Thank you so much! :)
 

Attachments

  • Tracking Matrix.xlsx
    12.2 KB · Views: 30
Hey Ali,

So the biggest thing I struggled with in Power BI is getting over the hurdle that it's really not designed for showing good pivot style data. It has a Matrix visual, but I've never liked it, and their conditional formatting is... awful. When you compare it to the polish of what Excel offers, that mechanism for reporting truly leaves something to be desired. If you just want to put out a static report like in your Excel file, there is nothing stopping you from using Power Query to source the data and a Pivot Table to report it the way you're doing. If you're on Office 365 you can even publish that to Power BI and interact with it in Excel online.

Where Power BI shines though, is if you change the thought process and start looking at other visuals.
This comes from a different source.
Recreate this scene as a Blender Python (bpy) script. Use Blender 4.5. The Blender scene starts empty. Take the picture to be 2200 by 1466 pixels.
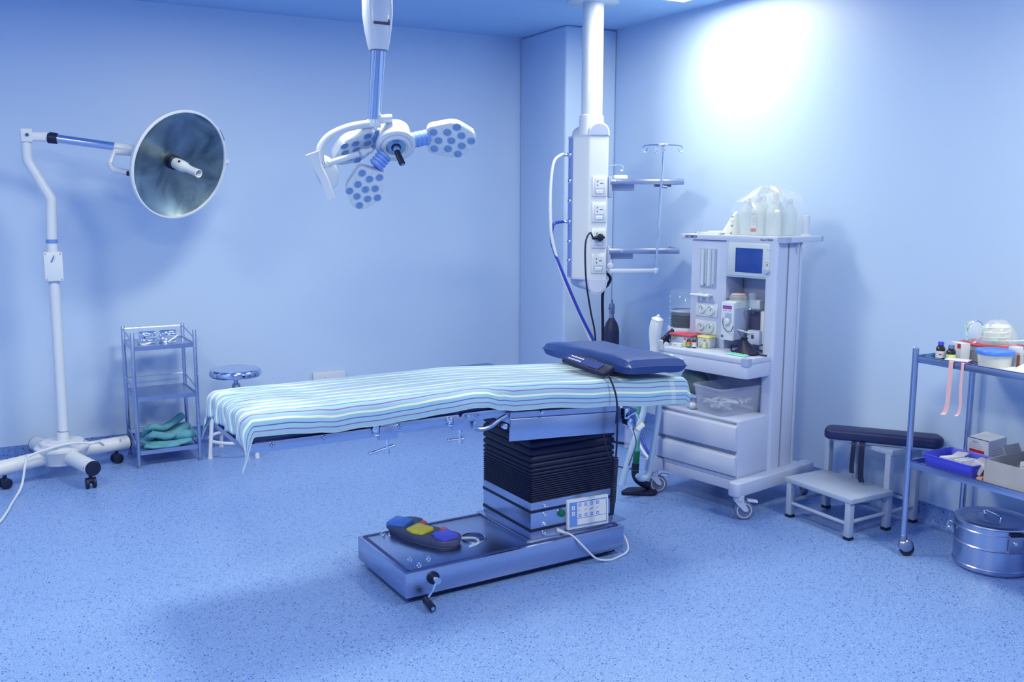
import bpy, bmesh, math, random
from math import sin, cos, pi, radians
from mathutils import Matrix, Vector, noise
random.seed(7)
S = bpy.context.scene
COL = S.collection

# ------------------------------------------------------------------ camera
cam_d = bpy.data.cameras.new('camera'); cam_d.lens = 32.949; cam_d.sensor_width = 36; cam_d.clip_start = .05
cam = bpy.data.objects.new('camera', cam_d); COL.objects.link(cam)
cam.location = (0, 0, 1.6)
cam.rotation_euler = (radians(81.48293), radians(-.14758), radians(-28.98465))
S.camera = cam
# ------------------------------------------------------------------ world, exposure
W = bpy.data.worlds.new('world'); S.world = W; W.use_nodes = True
W.node_tree.nodes['Background'].inputs[0].default_value = (.3, .5, 1, 1)
W.node_tree.nodes['Background'].inputs[1].default_value = .3
S.view_settings.view_transform = 'Standard'; S.view_settings.look = 'None'
S.view_settings.exposure = 0.4; S.view_settings.gamma = 1
S.view_settings.use_curve_mapping = False
# ------------------------------------------------------------------ lamps of the room (recessed ceiling panels)
CEIL = 2.812
LIGHT_COL = (1.0, .86, .47)
PANELS = [(3.5, 4.4, 23), (3.2, 1.3, 42), (1.4, 4.0, 46), (.2, .9, 74), (-1.0, 3.8, 38)]
for px, py, pw in PANELS:
    ld = bpy.data.lights.new('ceiling_light_lamp', 'AREA'); ld.shape = 'SQUARE'; ld.size = .56
    ld.energy = pw; ld.color = LIGHT_COL
    lo = bpy.data.objects.new('ceiling_light_lamp', ld); COL.objects.link(lo)
    lo.location = (px, py, CEIL - .016)

# ------------------------------------------------------------------ materials
def new_mat(name):
    m = bpy.data.materials.new(name); m.use_nodes = True
    return m, m.node_tree.nodes, m.node_tree.links, m.node_tree.nodes['Principled BSDF']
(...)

Power BI is meant to be a visual summary that is cross filterable and drill-able. That's the good part about it.

I've added a quick sample that shows both a matrix (pivot) a chart and a slicer. This is obviously VERY rough, but click some boxes in the slicer to see how the drill down ability works.
 

Attachments

  • Ali.pbix
    40.2 KB · Views: 25
This is really kind, Ken - thanks. So there would be no way of conditionally formatting the table bottom left? I'm trying to get the interactivity and visuals offered by Power BI rather than using Excel dashboards, for all sorts of reasons I don't need or want to bore you with here! I have already played a bit with Power BI and have Mynda's Power BI training course, which I need to complete, so I'm familiar already with some of the functionality and sliders, but it's getting it all to look the way I envisage it that's a challenge at the moment. Thanks for the attachment - it's helpful. :)
 
Hey Ali,

You can... select the Matrix, click the paint roller on the right and there is a conditional formatting option. The options are pretty limited though, and make things pretty gross, pretty quick.

I find that trying to apply just a font colour doesn't really work well (too subtle), and putting a background colour on (like I've done here) is akin to an assault on your eyes. I wish we had icon sets, but you'd have to reach to a custom visual to find those (if one exists that meets your fancy.)

The conditional formatting has data bars too, again they just aren't quite as slick as the Excel ones.
 

Attachments

  • Ali2.pbix
    40.5 KB · Views: 24
This is looking really hopeful, Ken - thank you so much for the 'push' in the right direction. I am going to have a play with some real data today and see if I can get something that will work for us as a starting point. :)
 
I have finally got round to following this up, and it's great. Just one thing, though: how can I change the row subtotals to show the difference between the CG and the average of the two? I can't quite work out where it is getting the calculation from. Thanks!
 
Well, I seem to have sorted this out. I had to introduce calculated columns into the underlying data to get it to work - not ideal, but it will do for now. If you have any other ideas, I'd be happy to hear them.